DATA SHOWN:
• • • •
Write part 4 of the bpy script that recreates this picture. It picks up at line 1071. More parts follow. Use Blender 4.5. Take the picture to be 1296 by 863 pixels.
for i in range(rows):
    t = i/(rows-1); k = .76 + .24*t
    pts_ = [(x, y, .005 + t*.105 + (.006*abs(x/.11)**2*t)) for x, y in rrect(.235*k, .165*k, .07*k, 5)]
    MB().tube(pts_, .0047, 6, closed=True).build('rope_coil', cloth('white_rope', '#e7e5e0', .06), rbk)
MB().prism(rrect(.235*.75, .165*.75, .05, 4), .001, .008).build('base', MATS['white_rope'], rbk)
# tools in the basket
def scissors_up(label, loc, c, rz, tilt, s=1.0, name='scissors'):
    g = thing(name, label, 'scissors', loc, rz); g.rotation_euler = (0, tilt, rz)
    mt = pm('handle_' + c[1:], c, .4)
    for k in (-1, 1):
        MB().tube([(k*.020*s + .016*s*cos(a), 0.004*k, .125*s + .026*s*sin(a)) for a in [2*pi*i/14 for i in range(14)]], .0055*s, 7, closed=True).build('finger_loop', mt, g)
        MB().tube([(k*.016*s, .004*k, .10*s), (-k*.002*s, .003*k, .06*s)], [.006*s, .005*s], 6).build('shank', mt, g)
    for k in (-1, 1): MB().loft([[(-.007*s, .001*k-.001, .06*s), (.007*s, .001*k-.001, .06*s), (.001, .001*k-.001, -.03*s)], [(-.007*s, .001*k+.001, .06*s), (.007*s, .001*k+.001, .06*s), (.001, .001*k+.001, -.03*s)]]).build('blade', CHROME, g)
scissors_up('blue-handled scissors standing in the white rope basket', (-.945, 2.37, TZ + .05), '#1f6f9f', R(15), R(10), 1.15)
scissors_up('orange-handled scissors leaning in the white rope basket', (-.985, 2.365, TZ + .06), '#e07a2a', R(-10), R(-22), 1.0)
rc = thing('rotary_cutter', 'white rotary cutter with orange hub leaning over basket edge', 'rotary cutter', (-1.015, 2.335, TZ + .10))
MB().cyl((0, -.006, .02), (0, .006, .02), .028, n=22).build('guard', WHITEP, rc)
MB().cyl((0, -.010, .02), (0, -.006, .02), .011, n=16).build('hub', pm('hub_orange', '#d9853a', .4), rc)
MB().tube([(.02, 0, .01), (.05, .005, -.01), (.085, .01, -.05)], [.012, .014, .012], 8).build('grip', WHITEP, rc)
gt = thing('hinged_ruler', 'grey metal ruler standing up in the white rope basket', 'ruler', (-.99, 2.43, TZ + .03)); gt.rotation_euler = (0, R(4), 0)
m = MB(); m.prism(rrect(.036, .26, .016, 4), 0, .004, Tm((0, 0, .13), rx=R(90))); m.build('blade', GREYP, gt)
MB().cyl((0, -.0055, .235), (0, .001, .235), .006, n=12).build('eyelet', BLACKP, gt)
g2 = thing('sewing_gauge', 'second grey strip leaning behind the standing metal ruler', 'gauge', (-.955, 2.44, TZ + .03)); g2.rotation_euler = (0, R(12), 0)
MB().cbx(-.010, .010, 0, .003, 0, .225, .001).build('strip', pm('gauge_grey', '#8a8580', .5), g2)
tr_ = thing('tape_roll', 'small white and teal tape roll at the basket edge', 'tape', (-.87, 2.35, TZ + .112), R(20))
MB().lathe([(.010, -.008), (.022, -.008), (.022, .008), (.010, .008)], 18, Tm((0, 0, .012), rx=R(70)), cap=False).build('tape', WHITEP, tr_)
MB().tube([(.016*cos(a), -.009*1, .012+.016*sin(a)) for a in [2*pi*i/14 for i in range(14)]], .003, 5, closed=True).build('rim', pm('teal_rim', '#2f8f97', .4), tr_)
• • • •
TASK INSTRUCTIONS:
Copy all of the material word for word.

FINISHED ANSWER:
Write part 4 of the bpy script that recreates this picture. It picks up at line 1071. More parts follow. Use Blender 4.5. Take the picture to be 1296 by 863 pixels.
for i in range(rows):
    t = i/(rows-1); k = .76 + .24*t
    pts_ = [(x, y, .005 + t*.105 + (.006*abs(x/.11)**2*t)) for x, y in rrect(.235*k, .165*k, .07*k, 5)]
    MB().tube(pts_, .0047, 6, closed=True).build('rope_coil', cloth('white_rope', '#e7e5e0', .06), rbk)
MB().prism(rrect(.235*.75, .165*.75, .05, 4), .001, .008).build('base', MATS['white_rope'], rbk)
# tools in the basket
def scissors_up(label, loc, c, rz, tilt, s=1.0, name='scissors'):
    g = thing(name, label, 'scissors', loc, rz); g.rotation_euler = (0, tilt, rz)
    mt = pm('handle_' + c[1:], c, .4)
    for k in (-1, 1):
        MB().tube([(k*.020*s + .016*s*cos(a), 0.004*k, .125*s + .026*s*sin(a)) for a in [2*pi*i/14 for i in range(14)]], .0055*s, 7, closed=True).build('finger_loop', mt, g)
        MB().tube([(k*.016*s, .004*k, .10*s), (-k*.002*s, .003*k, .06*s)], [.006*s, .005*s], 6).build('shank', mt, g)
    for k in (-1, 1): MB().loft([[(-.007*s, .001*k-.001, .06*s), (.007*s, .001*k-.001, .06*s), (.001, .001*k-.001, -.03*s)], [(-.007*s, .001*k+.001, .06*s), (.007*s, .001*k+.001, .06*s), (.001, .001*k+.001, -.03*s)]]).build('blade', CHROME, g)
scissors_up('blue-handled scissors standing in the white rope basket', (-.945, 2.37, TZ + .05), '#1f6f9f', R(15), R(10), 1.15)
scissors_up('orange-handled scissors leaning in the white rope basket', (-.985, 2.365, TZ + .06), '#e07a2a', R(-10), R(-22), 1.0)
rc = thing('rotary_cutter', 'white rotary cutter with orange hub leaning over basket edge', 'rotary cutter', (-1.015, 2.335, TZ + .10))
MB().cyl((0, -.006, .02), (0, .006, .02), .028, n=22).build('guard', WHITEP, rc)
MB().cyl((0, -.010, .02), (0, -.006, .02), .011, n=16).build('hub', pm('hub_orange', '#d9853a', .4), rc)
MB().tube([(.02, 0, .01), (.05, .005, -.01), (.085, .01, -.05)], [.012, .014, .012], 8).build('grip', WHITEP, rc)
gt = thing('hinged_ruler', 'grey metal ruler standing up in the white rope basket', 'ruler', (-.99, 2.43, TZ + .03)); gt.rotation_euler = (0, R(4), 0)
m = MB(); m.prism(rrect(.036, .26, .016, 4), 0, .004, Tm((0, 0, .13), rx=R(90))); m.build('blade', GREYP, gt)
MB().cyl((0, -.0055, .235), (0, .001, .235), .006, n=12).build('eyelet', BLACKP, gt)
g2 = thing('sewing_gauge', 'second grey strip leaning behind the standing metal ruler', 'gauge', (-.955, 2.44, TZ + .03)); g2.rotation_euler = (0, R(12), 0)
MB().cbx(-.010, .010, 0, .003, 0, .225, .001).build('strip', pm('gauge_grey', '#8a8580', .5), g2)
tr_ = thing('tape_roll', 'small white and teal tape roll at the basket edge', 'tape', (-.87, 2.35, TZ + .112), R(20))
MB().lathe([(.010, -.008), (.022, -.008), (.022, .008), (.010, .008)], 18, Tm((0, 0, .012), rx=R(70)), cap=False).build('tape', WHITEP, tr_)
MB().tube([(.016*cos(a), -.009*1, .012+.016*sin(a)) for a in [2*pi*i/14 for i in range(14)]], .003, 5, closed=True).build('rim', pm('teal_rim', '#2f8f97', .4), tr_)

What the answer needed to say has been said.